REQUEST:
Working from the top of the listing below, retype each line through the line containing "M['dark']); tag(o, kind='structure')", both included, with no pictures.

DATA EXTRACT:
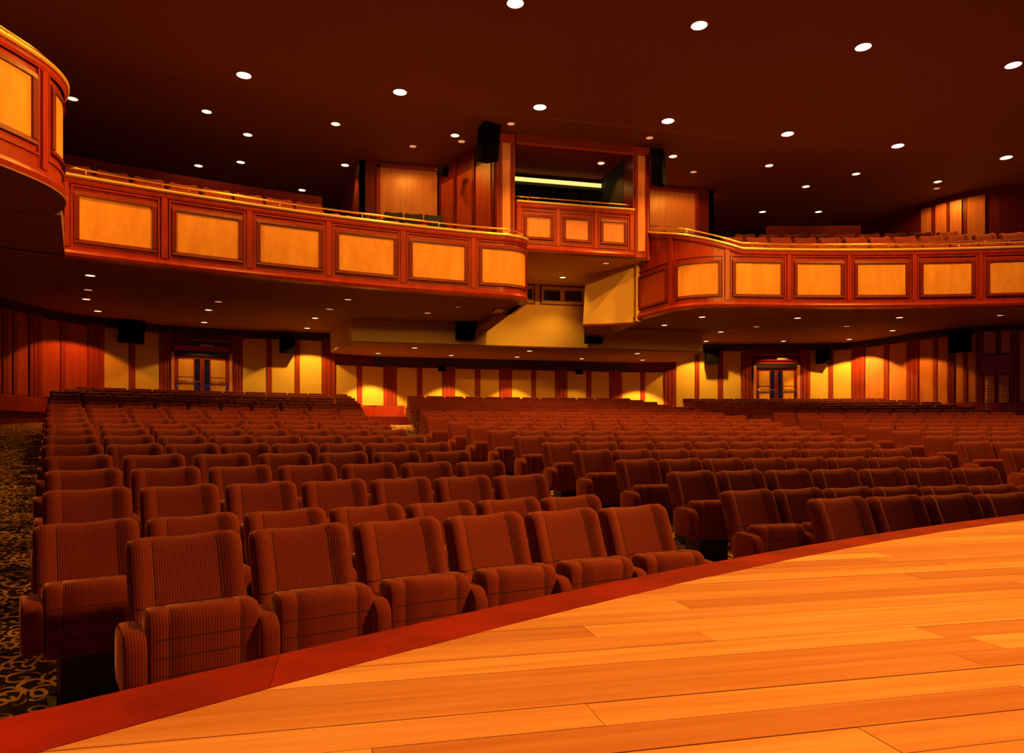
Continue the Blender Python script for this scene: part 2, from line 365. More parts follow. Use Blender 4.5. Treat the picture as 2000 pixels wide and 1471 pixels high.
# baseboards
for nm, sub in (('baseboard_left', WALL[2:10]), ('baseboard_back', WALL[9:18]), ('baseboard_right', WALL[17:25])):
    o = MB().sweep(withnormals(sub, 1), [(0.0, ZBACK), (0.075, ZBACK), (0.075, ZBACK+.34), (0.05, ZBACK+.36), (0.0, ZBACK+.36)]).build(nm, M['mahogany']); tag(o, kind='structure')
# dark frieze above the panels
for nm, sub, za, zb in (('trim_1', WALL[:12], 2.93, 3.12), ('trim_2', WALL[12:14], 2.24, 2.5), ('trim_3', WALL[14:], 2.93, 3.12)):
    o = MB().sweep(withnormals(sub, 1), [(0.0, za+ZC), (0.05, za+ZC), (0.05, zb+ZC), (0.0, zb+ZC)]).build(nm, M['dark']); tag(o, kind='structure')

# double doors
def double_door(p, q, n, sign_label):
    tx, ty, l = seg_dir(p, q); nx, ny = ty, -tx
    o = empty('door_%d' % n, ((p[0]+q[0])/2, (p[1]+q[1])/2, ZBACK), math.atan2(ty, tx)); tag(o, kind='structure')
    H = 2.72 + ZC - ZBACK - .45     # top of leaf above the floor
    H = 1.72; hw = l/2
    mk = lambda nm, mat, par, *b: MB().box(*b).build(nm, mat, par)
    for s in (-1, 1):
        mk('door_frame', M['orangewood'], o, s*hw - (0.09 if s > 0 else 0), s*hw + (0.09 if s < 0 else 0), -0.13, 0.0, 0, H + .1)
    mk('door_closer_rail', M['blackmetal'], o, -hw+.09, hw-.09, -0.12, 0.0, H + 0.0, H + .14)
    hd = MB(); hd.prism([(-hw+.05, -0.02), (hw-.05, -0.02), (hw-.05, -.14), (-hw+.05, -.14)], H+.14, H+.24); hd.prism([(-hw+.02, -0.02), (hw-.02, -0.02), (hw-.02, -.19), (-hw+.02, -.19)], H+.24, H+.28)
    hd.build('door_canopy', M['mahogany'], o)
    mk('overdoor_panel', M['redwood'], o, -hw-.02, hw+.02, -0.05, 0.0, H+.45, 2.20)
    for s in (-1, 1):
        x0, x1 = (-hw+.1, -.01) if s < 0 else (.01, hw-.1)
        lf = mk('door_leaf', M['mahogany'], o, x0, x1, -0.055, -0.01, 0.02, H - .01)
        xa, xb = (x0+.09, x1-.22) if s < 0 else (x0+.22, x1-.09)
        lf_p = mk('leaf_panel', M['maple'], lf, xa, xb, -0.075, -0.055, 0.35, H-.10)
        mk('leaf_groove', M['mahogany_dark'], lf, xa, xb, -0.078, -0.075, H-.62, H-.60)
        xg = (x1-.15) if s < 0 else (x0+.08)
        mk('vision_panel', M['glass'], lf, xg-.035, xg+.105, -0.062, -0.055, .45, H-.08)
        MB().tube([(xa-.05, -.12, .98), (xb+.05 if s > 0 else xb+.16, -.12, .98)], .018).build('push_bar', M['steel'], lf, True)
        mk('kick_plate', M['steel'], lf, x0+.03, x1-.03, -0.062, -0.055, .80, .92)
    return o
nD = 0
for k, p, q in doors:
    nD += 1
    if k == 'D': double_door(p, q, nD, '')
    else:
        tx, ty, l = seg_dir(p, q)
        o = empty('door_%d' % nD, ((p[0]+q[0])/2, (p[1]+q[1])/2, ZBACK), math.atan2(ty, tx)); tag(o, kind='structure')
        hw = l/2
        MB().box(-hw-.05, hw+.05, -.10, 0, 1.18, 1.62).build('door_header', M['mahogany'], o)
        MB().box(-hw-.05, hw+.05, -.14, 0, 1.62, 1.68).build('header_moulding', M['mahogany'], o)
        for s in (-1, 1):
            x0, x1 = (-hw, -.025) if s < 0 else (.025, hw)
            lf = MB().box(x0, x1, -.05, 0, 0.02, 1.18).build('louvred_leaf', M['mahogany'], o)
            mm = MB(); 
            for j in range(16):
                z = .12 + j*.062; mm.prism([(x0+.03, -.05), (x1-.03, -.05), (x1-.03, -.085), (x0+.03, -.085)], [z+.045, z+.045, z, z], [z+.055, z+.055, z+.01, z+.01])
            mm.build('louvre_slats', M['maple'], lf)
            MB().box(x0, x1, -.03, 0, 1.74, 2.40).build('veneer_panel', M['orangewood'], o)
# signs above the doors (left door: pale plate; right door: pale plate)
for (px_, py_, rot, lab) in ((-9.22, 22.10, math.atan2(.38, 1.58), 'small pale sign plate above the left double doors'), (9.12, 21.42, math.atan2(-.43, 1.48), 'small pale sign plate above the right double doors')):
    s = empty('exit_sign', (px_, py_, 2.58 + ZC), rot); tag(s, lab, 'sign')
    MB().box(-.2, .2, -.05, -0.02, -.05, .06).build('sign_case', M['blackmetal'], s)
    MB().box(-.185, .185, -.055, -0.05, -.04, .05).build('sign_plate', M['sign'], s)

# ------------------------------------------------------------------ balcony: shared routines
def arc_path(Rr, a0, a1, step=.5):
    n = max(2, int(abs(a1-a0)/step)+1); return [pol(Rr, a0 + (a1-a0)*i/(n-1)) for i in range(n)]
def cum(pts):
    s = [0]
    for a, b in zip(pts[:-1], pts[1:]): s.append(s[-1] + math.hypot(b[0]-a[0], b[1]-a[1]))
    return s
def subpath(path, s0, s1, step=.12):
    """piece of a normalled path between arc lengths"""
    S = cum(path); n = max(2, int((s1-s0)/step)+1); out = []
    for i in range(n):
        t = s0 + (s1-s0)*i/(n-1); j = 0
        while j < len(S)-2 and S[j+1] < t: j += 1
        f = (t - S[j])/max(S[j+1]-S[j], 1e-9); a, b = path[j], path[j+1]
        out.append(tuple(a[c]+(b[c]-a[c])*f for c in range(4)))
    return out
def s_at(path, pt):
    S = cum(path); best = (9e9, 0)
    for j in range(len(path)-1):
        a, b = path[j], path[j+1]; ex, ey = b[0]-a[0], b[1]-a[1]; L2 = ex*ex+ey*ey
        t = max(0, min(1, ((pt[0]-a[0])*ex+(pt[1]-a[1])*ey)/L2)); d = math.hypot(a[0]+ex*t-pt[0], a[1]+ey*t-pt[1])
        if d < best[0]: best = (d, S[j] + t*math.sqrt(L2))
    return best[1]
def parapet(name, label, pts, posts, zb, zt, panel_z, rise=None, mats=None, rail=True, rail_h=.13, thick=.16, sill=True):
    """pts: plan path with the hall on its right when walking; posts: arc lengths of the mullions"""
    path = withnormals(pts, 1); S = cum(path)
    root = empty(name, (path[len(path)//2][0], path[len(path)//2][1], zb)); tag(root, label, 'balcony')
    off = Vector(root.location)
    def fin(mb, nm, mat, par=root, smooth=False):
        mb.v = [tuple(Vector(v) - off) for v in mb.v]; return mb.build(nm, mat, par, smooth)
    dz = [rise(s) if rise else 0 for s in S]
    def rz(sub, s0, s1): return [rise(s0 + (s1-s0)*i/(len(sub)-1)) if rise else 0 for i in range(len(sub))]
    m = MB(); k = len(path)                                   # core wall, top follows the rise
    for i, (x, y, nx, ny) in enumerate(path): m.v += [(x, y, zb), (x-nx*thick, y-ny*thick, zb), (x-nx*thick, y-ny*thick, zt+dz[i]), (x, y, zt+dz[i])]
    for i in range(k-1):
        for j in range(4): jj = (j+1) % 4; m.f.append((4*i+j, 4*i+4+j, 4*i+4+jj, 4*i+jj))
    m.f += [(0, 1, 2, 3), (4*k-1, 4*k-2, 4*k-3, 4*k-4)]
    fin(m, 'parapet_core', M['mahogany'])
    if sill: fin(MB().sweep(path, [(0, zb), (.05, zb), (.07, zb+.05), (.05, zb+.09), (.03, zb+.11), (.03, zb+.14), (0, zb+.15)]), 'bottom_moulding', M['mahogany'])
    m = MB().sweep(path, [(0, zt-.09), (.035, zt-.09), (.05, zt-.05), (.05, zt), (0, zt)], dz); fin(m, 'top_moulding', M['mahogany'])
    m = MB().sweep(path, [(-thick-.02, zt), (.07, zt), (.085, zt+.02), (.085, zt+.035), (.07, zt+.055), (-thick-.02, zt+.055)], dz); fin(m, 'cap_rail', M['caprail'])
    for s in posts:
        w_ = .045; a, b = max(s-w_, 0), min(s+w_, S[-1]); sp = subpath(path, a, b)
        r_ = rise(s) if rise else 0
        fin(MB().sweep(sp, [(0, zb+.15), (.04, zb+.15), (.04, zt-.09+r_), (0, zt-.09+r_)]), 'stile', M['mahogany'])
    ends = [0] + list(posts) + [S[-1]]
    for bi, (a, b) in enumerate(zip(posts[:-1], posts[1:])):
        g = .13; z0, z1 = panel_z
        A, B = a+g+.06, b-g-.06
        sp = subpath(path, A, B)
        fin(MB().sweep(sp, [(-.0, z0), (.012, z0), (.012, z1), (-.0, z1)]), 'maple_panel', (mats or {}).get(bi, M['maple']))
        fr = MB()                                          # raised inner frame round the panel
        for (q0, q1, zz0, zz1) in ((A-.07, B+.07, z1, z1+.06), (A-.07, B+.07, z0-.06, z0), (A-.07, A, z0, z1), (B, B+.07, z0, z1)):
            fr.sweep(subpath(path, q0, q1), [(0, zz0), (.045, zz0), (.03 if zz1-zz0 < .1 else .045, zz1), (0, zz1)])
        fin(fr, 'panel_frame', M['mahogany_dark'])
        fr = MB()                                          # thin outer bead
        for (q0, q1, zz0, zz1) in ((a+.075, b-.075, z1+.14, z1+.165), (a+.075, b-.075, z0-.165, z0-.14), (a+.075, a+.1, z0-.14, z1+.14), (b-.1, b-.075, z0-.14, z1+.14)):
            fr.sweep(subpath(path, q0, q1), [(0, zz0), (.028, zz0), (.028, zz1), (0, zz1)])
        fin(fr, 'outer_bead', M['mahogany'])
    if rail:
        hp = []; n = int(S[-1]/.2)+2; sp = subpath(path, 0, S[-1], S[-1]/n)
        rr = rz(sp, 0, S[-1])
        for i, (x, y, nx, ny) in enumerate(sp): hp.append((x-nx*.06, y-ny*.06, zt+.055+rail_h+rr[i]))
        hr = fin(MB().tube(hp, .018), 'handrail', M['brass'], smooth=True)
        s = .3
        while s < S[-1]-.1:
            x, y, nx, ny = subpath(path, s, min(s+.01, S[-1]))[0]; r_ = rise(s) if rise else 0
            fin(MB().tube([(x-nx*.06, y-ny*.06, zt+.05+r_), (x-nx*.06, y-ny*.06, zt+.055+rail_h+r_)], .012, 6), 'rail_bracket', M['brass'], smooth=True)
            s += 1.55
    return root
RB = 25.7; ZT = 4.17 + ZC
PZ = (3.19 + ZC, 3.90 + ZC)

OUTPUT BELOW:
Continue the Blender Python script for this scene: part 2, from line 365. More parts follow. Use Blender 4.5. Treat the picture as 2000 pixels wide and 1471 pixels high.
# baseboards
for nm, sub in (('baseboard_left', WALL[2:10]), ('baseboard_back', WALL[9:18]), ('baseboard_right', WALL[17:25])):
    o = MB().sweep(withnormals(sub, 1), [(0.0, ZBACK), (0.075, ZBACK), (0.075, ZBACK+.34), (0.05, ZBACK+.36), (0.0, ZBACK+.36)]).build(nm, M['mahogany']); tag(o, kind='structure')
# dark frieze above the panels
for nm, sub, za, zb in (('trim_1', WALL[:12], 2.93, 3.12), ('trim_2', WALL[12:14], 2.24, 2.5), ('trim_3', WALL[14:], 2.93, 3.12)):
    o = MB().sweep(withnormals(sub, 1), [(0.0, za+ZC), (0.05, za+ZC), (0.05, zb+ZC), (0.0, zb+ZC)]).build(nm, M['dark']); tag(o, kind='structure')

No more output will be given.